Trouble is, the evidence that scooters replace car trips is not in; often, scooters are used by people who otherwise might walk, which is not an environmental plus.

What we do like about scooters is that they give inexpensive mobility to people who need to get around but who might not be able to afford a car. They also are good for teenagers too young to drive but who still need to, say, scoot along to Warehouse 21. There should be a place for scooters in Santa Fe.

However, we have a hard time seeing how city streets are safe for them — downtown, the roads are narrow and congested; on major thoroughfares, the traffic speeds along too fast. Where would scooters work? And do we have space to drop them off without blocking sidewalks or streets? Should helmets be required? All such issues need to be studied first.

And while we are talking, Santa Fe needs to look at its streets to find ways to make travel safer for nonmotorized vehicles. If, for example, the city could establish more protected bike trails, there could be paths that would accommodate bikers, scooter riders and skateboarders. Maybe even the occasional roller skater.
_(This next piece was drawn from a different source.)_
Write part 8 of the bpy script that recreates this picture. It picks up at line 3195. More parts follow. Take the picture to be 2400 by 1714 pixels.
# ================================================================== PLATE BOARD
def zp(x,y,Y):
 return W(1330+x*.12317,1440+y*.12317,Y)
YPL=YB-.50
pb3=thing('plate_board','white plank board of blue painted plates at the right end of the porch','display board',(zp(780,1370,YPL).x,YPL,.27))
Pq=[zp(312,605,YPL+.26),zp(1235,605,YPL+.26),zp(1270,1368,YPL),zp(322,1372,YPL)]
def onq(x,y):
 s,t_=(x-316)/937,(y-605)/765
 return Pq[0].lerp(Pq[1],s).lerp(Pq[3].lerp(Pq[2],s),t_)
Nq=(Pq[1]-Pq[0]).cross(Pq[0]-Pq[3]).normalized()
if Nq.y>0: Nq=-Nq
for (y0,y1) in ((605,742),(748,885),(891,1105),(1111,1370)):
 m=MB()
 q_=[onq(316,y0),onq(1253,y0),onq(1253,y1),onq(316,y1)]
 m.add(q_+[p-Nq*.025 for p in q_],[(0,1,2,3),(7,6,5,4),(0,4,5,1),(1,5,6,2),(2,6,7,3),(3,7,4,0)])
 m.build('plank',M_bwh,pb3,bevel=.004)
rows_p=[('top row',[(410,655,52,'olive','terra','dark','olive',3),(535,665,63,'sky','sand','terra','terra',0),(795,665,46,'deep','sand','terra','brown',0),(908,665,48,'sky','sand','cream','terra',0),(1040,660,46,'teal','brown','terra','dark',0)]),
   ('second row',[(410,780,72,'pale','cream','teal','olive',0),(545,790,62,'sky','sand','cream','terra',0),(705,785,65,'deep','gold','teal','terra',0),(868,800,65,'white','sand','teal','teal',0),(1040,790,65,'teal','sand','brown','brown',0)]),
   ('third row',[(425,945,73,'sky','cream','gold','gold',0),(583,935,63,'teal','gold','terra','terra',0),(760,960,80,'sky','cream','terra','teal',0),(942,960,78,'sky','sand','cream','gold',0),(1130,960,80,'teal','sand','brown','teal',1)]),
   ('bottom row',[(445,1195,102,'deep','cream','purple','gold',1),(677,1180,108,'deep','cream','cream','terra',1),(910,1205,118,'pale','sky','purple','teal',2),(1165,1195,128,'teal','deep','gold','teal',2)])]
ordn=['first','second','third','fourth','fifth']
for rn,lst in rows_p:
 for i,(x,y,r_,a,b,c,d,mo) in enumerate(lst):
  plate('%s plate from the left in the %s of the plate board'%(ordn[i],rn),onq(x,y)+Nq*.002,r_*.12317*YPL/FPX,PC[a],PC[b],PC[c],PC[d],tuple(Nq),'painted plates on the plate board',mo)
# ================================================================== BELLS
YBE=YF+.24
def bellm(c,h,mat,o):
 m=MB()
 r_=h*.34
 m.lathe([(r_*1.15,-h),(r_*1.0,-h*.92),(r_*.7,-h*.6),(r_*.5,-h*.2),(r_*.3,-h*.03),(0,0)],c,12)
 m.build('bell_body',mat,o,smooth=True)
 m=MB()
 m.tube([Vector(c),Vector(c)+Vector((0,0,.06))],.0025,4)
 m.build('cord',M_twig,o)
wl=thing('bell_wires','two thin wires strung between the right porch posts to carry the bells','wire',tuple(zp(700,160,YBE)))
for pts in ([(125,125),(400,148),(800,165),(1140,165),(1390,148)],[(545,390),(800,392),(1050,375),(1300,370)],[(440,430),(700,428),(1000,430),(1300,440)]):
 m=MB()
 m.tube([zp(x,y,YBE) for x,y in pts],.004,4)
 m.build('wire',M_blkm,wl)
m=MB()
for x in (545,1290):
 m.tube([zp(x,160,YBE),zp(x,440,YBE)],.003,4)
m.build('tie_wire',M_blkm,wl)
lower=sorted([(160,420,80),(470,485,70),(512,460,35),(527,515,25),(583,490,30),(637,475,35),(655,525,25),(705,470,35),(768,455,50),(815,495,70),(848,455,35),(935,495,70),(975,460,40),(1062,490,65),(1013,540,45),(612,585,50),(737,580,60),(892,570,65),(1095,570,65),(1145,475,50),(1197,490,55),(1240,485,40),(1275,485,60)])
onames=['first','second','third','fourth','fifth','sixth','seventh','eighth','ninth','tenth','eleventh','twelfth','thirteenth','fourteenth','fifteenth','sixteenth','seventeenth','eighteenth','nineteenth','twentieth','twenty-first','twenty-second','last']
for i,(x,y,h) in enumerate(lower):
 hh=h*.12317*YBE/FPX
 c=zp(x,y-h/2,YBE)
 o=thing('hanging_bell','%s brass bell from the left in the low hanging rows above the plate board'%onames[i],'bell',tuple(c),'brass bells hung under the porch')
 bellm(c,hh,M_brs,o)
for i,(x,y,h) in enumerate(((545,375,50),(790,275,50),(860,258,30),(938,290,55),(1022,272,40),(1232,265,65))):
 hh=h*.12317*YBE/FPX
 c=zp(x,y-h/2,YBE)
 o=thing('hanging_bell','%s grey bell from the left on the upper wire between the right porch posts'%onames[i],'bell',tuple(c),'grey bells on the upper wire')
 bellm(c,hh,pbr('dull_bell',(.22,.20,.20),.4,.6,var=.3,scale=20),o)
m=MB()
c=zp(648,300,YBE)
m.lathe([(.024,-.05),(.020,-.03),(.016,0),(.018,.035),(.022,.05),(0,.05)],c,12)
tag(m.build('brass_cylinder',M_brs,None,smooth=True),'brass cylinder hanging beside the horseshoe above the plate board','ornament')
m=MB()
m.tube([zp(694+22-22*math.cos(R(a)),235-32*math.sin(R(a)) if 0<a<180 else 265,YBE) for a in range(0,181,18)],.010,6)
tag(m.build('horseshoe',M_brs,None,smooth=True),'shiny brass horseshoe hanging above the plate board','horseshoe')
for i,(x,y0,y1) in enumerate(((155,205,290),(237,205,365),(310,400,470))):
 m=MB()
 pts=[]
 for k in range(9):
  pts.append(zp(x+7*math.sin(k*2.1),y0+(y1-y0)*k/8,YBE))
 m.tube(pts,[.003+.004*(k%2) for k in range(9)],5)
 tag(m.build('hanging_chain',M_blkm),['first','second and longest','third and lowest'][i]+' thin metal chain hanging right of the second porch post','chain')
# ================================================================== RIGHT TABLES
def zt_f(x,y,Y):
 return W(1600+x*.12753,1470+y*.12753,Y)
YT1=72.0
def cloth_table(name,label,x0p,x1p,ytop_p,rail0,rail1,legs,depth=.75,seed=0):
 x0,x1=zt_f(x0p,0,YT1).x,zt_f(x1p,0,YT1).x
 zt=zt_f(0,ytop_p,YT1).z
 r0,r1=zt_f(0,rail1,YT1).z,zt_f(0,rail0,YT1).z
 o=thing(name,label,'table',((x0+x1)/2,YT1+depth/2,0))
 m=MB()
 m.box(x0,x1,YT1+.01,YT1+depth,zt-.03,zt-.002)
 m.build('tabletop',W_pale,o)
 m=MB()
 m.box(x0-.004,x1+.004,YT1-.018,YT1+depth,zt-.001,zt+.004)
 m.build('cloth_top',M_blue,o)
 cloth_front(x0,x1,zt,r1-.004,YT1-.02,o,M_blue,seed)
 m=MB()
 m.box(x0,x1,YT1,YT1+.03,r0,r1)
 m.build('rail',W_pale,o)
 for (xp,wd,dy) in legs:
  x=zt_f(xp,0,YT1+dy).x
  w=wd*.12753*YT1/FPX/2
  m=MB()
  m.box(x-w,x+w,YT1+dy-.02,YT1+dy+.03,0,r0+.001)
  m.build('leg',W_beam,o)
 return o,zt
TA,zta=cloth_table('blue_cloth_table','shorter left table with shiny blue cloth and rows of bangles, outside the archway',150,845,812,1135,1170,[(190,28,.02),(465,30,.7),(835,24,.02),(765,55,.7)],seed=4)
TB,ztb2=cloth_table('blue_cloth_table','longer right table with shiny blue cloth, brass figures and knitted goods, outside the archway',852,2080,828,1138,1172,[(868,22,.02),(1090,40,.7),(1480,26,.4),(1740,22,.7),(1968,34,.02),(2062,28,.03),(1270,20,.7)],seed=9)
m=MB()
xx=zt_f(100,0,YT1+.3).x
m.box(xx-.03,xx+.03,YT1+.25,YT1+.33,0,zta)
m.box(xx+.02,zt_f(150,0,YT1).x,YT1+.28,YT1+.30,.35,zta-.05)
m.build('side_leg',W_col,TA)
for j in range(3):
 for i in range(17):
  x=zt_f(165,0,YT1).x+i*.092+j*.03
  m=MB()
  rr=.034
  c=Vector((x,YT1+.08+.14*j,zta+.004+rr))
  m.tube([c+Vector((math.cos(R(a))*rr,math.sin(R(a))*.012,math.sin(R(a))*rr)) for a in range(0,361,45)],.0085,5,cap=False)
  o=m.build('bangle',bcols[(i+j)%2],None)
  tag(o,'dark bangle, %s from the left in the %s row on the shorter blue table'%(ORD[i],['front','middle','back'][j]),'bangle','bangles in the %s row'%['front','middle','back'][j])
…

Companies that want to bring rental businesses to town might be willing to pitch in for infrastructure that makes their enterprises possible. There’s nothing wrong with seeking concessions from people who want to make money in Santa Fe. They can help pay so that their products can be used safely. Think of ways to reconfigure roads so that they are narrower, with room for larger bike lanes and better sidewalks. Eliminate parking lots to make streets broader, if necessary, while making lanes for car travel narrower and adding protected bike lanes. Then, roads are arteries of transportation, but not just for cars and trucks.

Scooters offer opportunity for Santa Fe. But only if they can be brought in safely and if their introduction helps us kick car trips — by making the roads safer for all sorts of transportation choices. Those are big ifs, which is why this long look at the feasibility of scooters makes sense for Santa Fe.